On-market transactions take a more shotgun approach to selling. Market research is done and an asking price is determined. A listing agreement is signed between the owner and the broker.   Marketing efforts are prepared showing relevant information a buyer would need to assess their interest in the property. A brokerage sign is usually displayed on the property. The property is listed on the listing broker’s website and possibly on a database like CoStar. The broker will discuss the property with a few of his buyers and some of the local brokers that deal in like properties. The broker will then take incoming questions, scheduling on-site tours and if all goes well negotiate offers and eventually close the sale. The market is covered as much as possible in this approach and buyers will be aware it is for sale.
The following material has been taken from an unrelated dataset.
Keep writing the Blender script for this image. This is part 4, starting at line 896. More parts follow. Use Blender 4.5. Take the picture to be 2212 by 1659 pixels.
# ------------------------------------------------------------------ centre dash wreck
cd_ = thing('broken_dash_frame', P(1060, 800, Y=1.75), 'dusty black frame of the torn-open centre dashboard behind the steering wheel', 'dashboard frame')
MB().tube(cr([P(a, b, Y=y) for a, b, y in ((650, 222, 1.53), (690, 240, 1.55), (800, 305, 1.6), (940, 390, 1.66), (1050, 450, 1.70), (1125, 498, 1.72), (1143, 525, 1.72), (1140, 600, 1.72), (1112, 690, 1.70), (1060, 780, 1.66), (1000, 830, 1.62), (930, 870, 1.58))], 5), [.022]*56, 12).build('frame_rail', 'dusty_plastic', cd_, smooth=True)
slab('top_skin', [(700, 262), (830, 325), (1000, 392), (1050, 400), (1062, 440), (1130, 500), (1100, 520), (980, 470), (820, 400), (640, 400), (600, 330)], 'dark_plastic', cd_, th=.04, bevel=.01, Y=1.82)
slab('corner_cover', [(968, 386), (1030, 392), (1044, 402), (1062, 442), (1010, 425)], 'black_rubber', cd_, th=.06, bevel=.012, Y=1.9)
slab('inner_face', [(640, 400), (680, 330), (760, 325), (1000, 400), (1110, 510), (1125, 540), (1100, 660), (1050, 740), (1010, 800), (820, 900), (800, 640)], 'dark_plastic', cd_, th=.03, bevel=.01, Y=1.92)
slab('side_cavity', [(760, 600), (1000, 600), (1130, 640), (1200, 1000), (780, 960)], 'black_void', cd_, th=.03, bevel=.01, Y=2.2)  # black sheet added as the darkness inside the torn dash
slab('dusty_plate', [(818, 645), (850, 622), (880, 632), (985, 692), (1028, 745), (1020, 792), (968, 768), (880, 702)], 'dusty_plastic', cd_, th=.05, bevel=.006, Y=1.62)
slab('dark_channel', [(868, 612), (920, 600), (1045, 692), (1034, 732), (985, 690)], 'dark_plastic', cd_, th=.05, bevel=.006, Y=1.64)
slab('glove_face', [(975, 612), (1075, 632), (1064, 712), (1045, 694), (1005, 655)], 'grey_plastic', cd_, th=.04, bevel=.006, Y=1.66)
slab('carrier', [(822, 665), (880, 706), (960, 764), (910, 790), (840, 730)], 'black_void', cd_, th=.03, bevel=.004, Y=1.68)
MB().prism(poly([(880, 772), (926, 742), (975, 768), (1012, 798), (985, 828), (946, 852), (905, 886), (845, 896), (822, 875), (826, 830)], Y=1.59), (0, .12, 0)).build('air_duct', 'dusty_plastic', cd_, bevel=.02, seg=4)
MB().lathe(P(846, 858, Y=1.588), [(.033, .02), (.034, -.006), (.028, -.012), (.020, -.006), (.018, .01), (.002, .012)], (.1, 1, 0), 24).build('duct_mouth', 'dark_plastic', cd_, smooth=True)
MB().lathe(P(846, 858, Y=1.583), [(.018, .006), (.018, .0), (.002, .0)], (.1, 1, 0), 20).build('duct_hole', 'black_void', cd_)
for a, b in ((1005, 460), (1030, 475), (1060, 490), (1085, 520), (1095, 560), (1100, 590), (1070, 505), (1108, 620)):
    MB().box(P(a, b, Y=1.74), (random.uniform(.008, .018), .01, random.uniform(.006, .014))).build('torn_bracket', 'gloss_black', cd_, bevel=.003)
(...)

Off-market transactions take a more targeted approach to the sale. While a compensation agreement between the owner and the broker is signed there is no listing agreement. The objective is not to show the property to the market as a whole, but rather market to a handful of well qualified buyers that the broker knows. Marketing tends to be limited and omits many of the facts that a buyer would use to determine his interest in acquiring the property. A confidentiality agreement is reviewed by lawyers and signed before proprietary information like appraisals, operating statements and rent rolls are given to the prospective buyer.   In off-market transactions, a broker’s role is to discuss the property with the optimal buyers for the property rather than the whole market.

Which style is best depends on what you’re selling and the buyer.

Local buyers are best found using on-market tactics. Buildings appealing to local buyers include owner/user type buildings, buildings in poor neighborhoods or low traffic zones, special purpose buildings, buildings occupied by local business and small buildings targeted for redevelopment. For these kinds of properties, local buyers are best because they know local issues. Also, larger buyers stay away from smaller properties. It takes about the same amount of resources to manage a small building as a big building. Big buyers like pension funds have pools of money to put in investments and they can’t spend the time to look at smaller deals.   Even larger buyers will only be looking at properties or portfolios with values over a hundred million dollars. Large buyers have narrow parameters for what they will buy. They also require a lot of diligence that smaller building sellers may not be able to give.

Even though institutional purchasers, large real estate management firms and REITS will examine any property that fits the criteria, they are more likely to be looking at off-market deals rather than on-market deals. They want the respect that they think they deserve because of their ability to close. They don’t want to be competing with unqualified purchasers that will drive the price of a property up with unrealistic bids. They would rather wait until the seller has wasted time with unqualified buyers and then go in with a good offer backed up by their ability to close quickly.   Properties priced less than, say, twenty million dollars are better sold using the on-market style and buildings or portfolios priced over twenty million are better sold using the off-market approach. Buildings with problematic issues are better sold off-market where the broker has time to explain the nuances of the deal. This way, the buyer that goes into escrow is less likely to bail because of a surprise issue. The broker also has the ability to go after the buyers that are knowledgeable handling the issues associated with that property. The best buyers are able to spend time studying a property and showing it to their investment team if they know they can close the deal. Time and resources are needed to analyze a building that an institution or REIT is interested in buying. Large buyers that to go after deals and lose out to smaller buyers that have little ability to close can be very frustrating.

Whichever method an owner uses, what matters is selecting the right broker to handle the sale of their particular property.